One activity that sounds really good to me is a writing project that Janet Greidanus is pitching to our seniors. She’s going to work with a number of them to identify, write up, and collect meaningful stories from their lives that they can pass on as a living legacy to their kids and grandkids.

That got me to thinking about stories I might share. Unfortunately, most I can think of are not the ones that would set a good example—but maybe that’s okay too, right? Not every story needs a specific moral. Besides, often the ones that have some moral-ethical ambiguity can be the most instructive.

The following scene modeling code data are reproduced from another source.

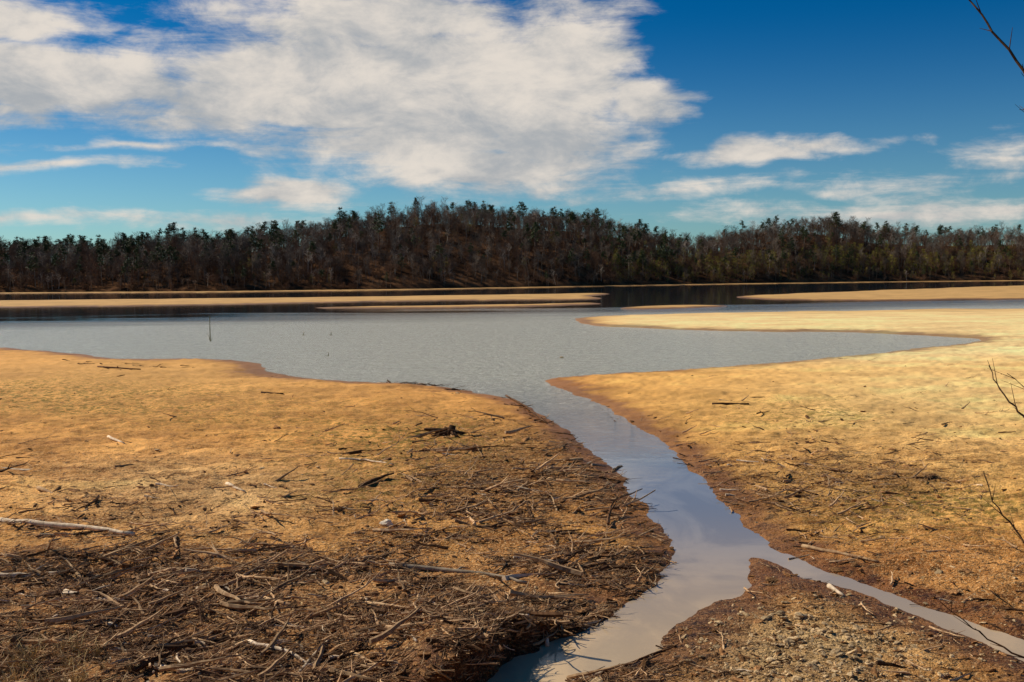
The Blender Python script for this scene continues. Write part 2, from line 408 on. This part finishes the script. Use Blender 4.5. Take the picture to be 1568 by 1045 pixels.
# forest points
N_=7800
a=rng.uniform(math.radians(-35),math.radians(35),N_)
tt=rng.uniform(0.0,1.18,N_)
r=shore_r(a)+11+tt*ridge_w(a)
z=hill_h(a,r); X=r*np.sin(a);Y=r*np.cos(a)
pn=fbm(X*.02+9,Y*.02+3,3); u=rng.random(N_)
kind=np.zeros(N_,int); sc=rng.uniform(.52,1.06,N_)*(.82+.38*fbm(X*.05,Y*.05,2))
for i in range(N_):
    pp=.015+ (pn[i]>.57)*.09 + (.06 if a[i]<-.2 else 0)+(.04 if tt[i]>.85 else 0)+(.04 if tt[i]<.2 and a[i]>.2 else 0)
    right_=a[i]>.10
    if u[i]<pp: kind[i]=rng.integers(6,9)
    elif right_ and tt[i]<.4 and rng.random()<.48: kind[i]=rng.integers(9,11)
    elif tt[i]<.85 and rng.random()<.45: kind[i]=rng.choice([11,12,12])
    elif rng.random()<.04: kind[i]=9
    elif rng.random()<.12: kind[i]=5
    else: kind[i]=rng.integers(0,5)
    if tt[i]<.08: sc[i]*=.6
rot=np.stack([rng.normal(0,.05,N_),rng.normal(0,.05,N_),rng.uniform(0,6.28,N_)],-1)
scl=np.stack([sc*rng.uniform(.85,1.2,N_),sc*rng.uniform(.85,1.2,N_),sc],-1)
pts=np.stack([X,Y,z-.2],-1)
scatter("distant_forest",tcol,pts,rot,scl,kind)

# ------------------------------------------------------------ debris
wd=woodmat("driftwood_weathered",(.34,.19,.095),(.58,.38,.20),9); wdark=woodmat("driftwood_dark",(.05,.024,.011),(.13,.065,.03),9)
wpale=woodmat("driftwood_pale",(.48,.36,.23),(.70,.54,.37),9)
clm=woodmat("mud_clod",(.12,.055,.022),(.42,.21,.08),6); stm=woodmat("pebble_stone",(.38,.24,.11),(.62,.45,.25),6)
def stick(L,r,kids):
    V=[];Fc=[];n=6; q=Vector((-L/2,0,0)); dd=Vector((1,0,0)); pts=[q.copy()]
    for i in range(n):
        dd=(dd+Vector((0,random.uniform(-.35,.35),random.uniform(-.12,.12)))).normalized(); q=q+dd*L/n; pts.append(q.copy())
    tube(V,Fc,pts,[r*(1-.7*i/n)*random.uniform(.8,1.2) for i in range(n+1)],5,True)
    for k in range(kids):
        j=random.randint(1,n-1); d=(pts[j]-pts[j-1]).normalized(); s=random.choice((-1,1))
        d2=Vector((d.x,d.y+s*random.uniform(.5,1),random.uniform(.0,.5))).normalized(); l=L*random.uniform(.15,.4)
        tube(V,Fc,[pts[j],pts[j]+d2*l*.5,pts[j]+d2*l+rv(.05)],[r*.5,r*.35,r*.12],4,True)
    return V,Fc
sp_=[]
for i in range(12):
    V,Fc=stick(1,[.010,.016,.024,.040][i%4],[3,2,2,0][i%4]); sp_.append(mkmesh("stick%02d"%i,V,Fc,[wd,wdark,wd][i//4] if i!=11 else wpale,link=False))
scol=proto_coll("stick_kinds",sp_)
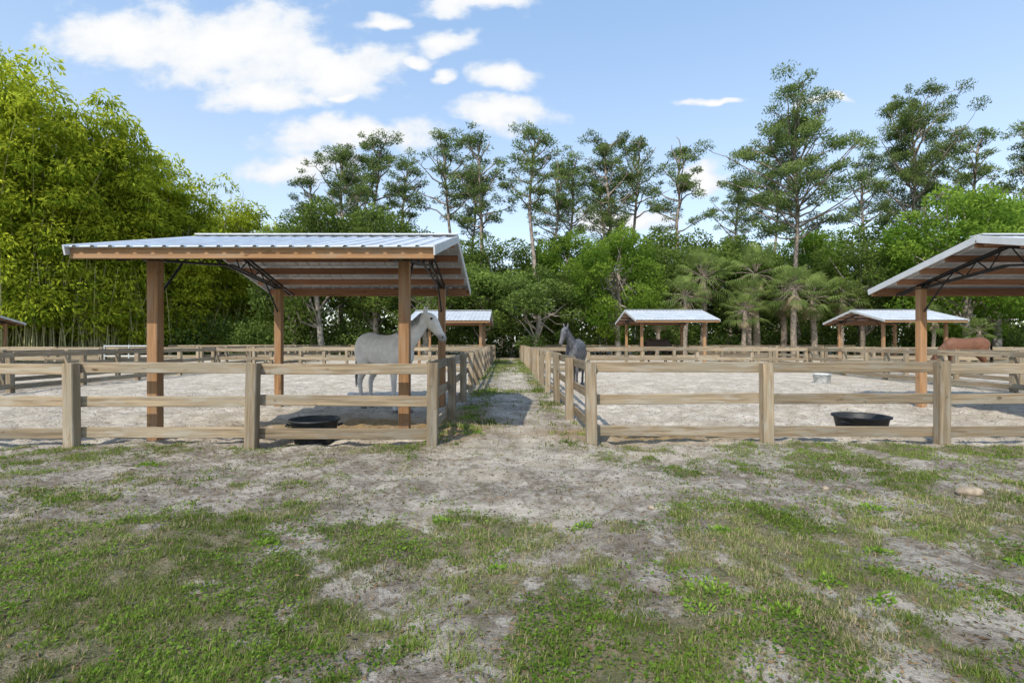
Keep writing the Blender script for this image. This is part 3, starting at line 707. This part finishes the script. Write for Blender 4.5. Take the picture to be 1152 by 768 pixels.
for (px,py,rx,ry) in ((150,42,110,40),(270,55,135,54),(375,78,85,33),(300,108,85,22),(400,150,100,22),(330,186,70,22),(568,130,64,17),(572,84,38,20),(490,47,44,14),(535,6,74,16),(505,87,20,8),(380,106,26,9),(800,114,34,6),(430,25,30,10),(925,120,22,6),(805,200,34,24),(470,70,24,9),(700,248,60,14)):
    a=math_(nt,'MULTIPLY',math_(nt,'SUBTRACT',u2,(px-576)/576),576/rx); b=math_(nt,'MULTIPLY',math_(nt,'SUBTRACT',v2,(384-py)/576),576/ry)
    q=math_(nt,'SUBTRACT',1.0,math_(nt,'SQRT',math_(nt,'ADD',math_(nt,'MULTIPLY',a,a),math_(nt,'MULTIPLY',b,b))))
    M_=q if M_ is None else math_(nt,'MAXIMUM',M_,q)
M_=math_(nt,'MAXIMUM',M_,-.6)
dn=wn(13,8,.6,1.3)
val=math_(nt,'ADD',M_,math_(nt,'MULTIPLY_ADD',dn,1.6,-.8))
al=mrange(nt,val,-.18,.42)
al=math_(nt,'MULTIPLY',al,mrange(nt,sx.outputs[1],.05,.2))
shade=mixc(nt,mrange(nt,val,.1,.8),(.84,.90,.98),(1.0,1.0,1.0))
bg2=N(nt,'ShaderNodeBackground'); bg2.inputs[1].default_value=1.0; nt.links.new(shade,bg2.inputs[0])
mx=N(nt,'ShaderNodeMixShader'); nt.links.new(al,mx.inputs[0]); nt.links.new(ad.outputs[0],mx.inputs[1]); nt.links.new(bg2.outputs[0],mx.inputs[2])
nt.links.new(mx.outputs[0],out.inputs[0])
L=bpy.data.lights.new('sun','SUN'); L.energy=4.5; L.angle=math.radians(.6); L.color=(1,.93,.80)
lo=bpy.data.objects.new('sun',L); COL.objects.link(lo); lo.rotation_euler=(-sd).to_track_quat('-Z','Y').to_euler(); lo.location=(0,0,30)
# ---------------------------------------------------------------- camera
cam=bpy.data.cameras.new('camera'); cam.lens=18; cam.sensor_width=36; cam.clip_end=3000; cam.clip_start=.05
co=bpy.data.objects.new('camera',cam); COL.objects.link(co); co.location=(0,0,1.43); co.rotation_euler=(math.radians(90),0,0)
scene.camera=co
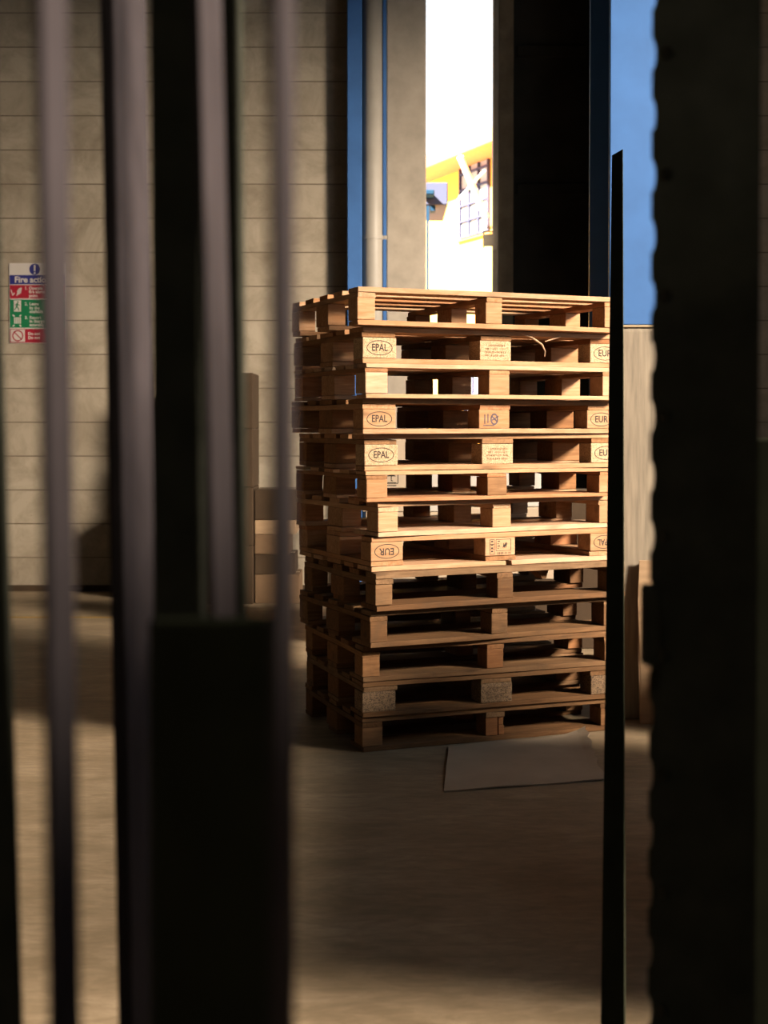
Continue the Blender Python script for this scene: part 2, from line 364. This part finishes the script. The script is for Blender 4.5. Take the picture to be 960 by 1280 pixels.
# blue steel column, drain pipe, concrete pier
xf = X(452.5, YB - .185)
bm = bmesh.new(); box(bm, X(434, YB - .185), xf, YB - .185, YB + .07, 0, 5.6, .006); box(bm, xf, x_col1 - .03, YB + .02, YB + .07, 0, 5.6); box(bm, x_col1 - .031, x_col1 - .001, YB - .12, YB + .07, 0, 5.6, .005)
col = link('blue_column', bm, 'blue')
col['kind'] = 'structure'
xo0, xo1 = X(532, YB), X(615.5, YB)
struct(one('concrete_pier', 'concrete', None, x_col1, xo0, YB - .10, YB + .3, 0, 5.6, bev=.012, seg=2))
px0, px1 = X(453.3, YB - .15), X(478, YB - .15)
pc, pr = (px0 + px1) / 2, (px1 - px0) / 2
pipe = tag(empty('drain_pipe', (pc, YB - .10, 0)), 'grey vertical drain pipe strapped to the blue steel column', 'pipe')
bm = bmesh.new(); cyl(bm, (0, 0, 0), (0, 0, 5.6), pr, 32); link('pipe_body', bm, 'pipe', pipe, smooth=True)
bm = bmesh.new(); zc = at(465, 296, YB - .15).z
cyl(bm, (0, 0, zc - .017), (0, 0, zc + .017), pr + .006, 32)
for s in (1,): box(bm, s * (pr + .016) - .02, s * (pr + .016) + .02, -.02, -.005, zc - .017, zc + .017, .002); cyl(bm, (s * (pr + .02), -.022, zc), (s * (pr + .02), .01, zc), .009, 8)
link('clamp', bm, 'pipe', pipe)
# the sliding door right of the opening
xd0, xd1, xd2 = X(622.5, YB - .05), X(641, YB - .05), X(737, YB - .05)
struct(one('trim_1', 'edge_metal', None, X(615.5, YB - .05), xd0, YB - .06, YB + .05, 0, 5.6, bev=.008, seg=2))
struct(one('wall_jamb', 'dull_panel', None, xd0 + .001, xd1, YB - .06, YB + .3, 0, 5.6, bev=.004))
door = struct(empty('door_1', ((xd1 + xd2) / 2, YB, 0)))
one('door_leaf', 'dark_door', door, xd1 + .002 - (xd1 + xd2) / 2, (xd2 - xd1) / 2 - .002, -.01, .05, 0.01, 5.59)
for zz_ in (.9, 2.05, 3.2, 4.3): one('rail', 'dark_door', door, xd1 + .03 - (xd1 + xd2) / 2, (xd2 - xd1) / 2 - .03, -.04, -.0105, zz_, zz_ + .09, bev=.006)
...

Like the time when my brother and I were teenagers. Dad had always bought big cars with little engines, but this time around he’d actually bought a little car with a big engine—a candy-apple red Ford with a V-8 engine. He was justifiably proud of it. He let us drive it but he begged us to be really careful with it.

My brother and I took it for a test run. No problem for either of us—we drove responsibly despite the urge to unleash those three-hundred-plus horses under our foot.

We thought we’d done fine until we took one last look and discovered, to our absolute horror, that there was a dime-size hole burned into the front seat. It seems that my brother had tossed his cigarette butt out the window only to have it get blown right back in. We saw our lives pass before our eyes…

How to avoid justifiable homicide from the car’s bereft owner?

One, and only one, means of sustaining our miserable existence occurred to us. The offending butt was unceremoniously cast from the window. With the ingenuity that arises only out of the most desperate situations, the ashtray was accessed and one of our dad’s cigarette butts was placed next to the hole in the scorched fabric. Fortunately, Dad’s cigarettes were clearly identifiable because he rolled his own.

Suffice it to say that we never heard a peep from our progenitor and the only pain we endured because of this tawdry episode was to our respective consciences.

Fast-forward twenty years, during a family rebellion—er, reunion. We fessed up. Dad remembered the incident because, despite the clear evidence before him, he knew he couldn’t have done it. He always used the ashtray because he knew what happened when you try to toss a butt to the winds. Fortunately, the passing of twenty years did a lot diminish any homicidal mania he might still have harboured.

So where am I going with this?

In reflecting on the Torah (the first five books of the Bible), a venerable Jewish commentary boldly states that each and every one of the sacred commandments must be broken in order to save a human life. So, if you must do work on the Sabbath to save your neighbour’s bacon (oops, in Israel it wouldn’t be bacon now would it?) from the well, then that’s what you must do. If you must steal food so your starving neighbour can keep soul and body together, then that is what you must do. And if you can keep your father from murdering you or your brother (even if that brother had the filthy habit of smoking at the time), then that is what you must do. Why? Because each and every commandment God gave was intended specifically to save and protect human life—its quality as well as its quantity.

It is the spirit and the Spirit of the law that we must follow, not the letter.

Wearing the rose-coloured glasses of twenty years of distance from the incident and a generous glass of wine, Dad did not disagree.

Given your own predisposition to tell the odd “white lie,” what do you think?

And what’s your story? I’ll gladly open up some space in Directions so you can tell us about it—if you tell us the honest truth that is.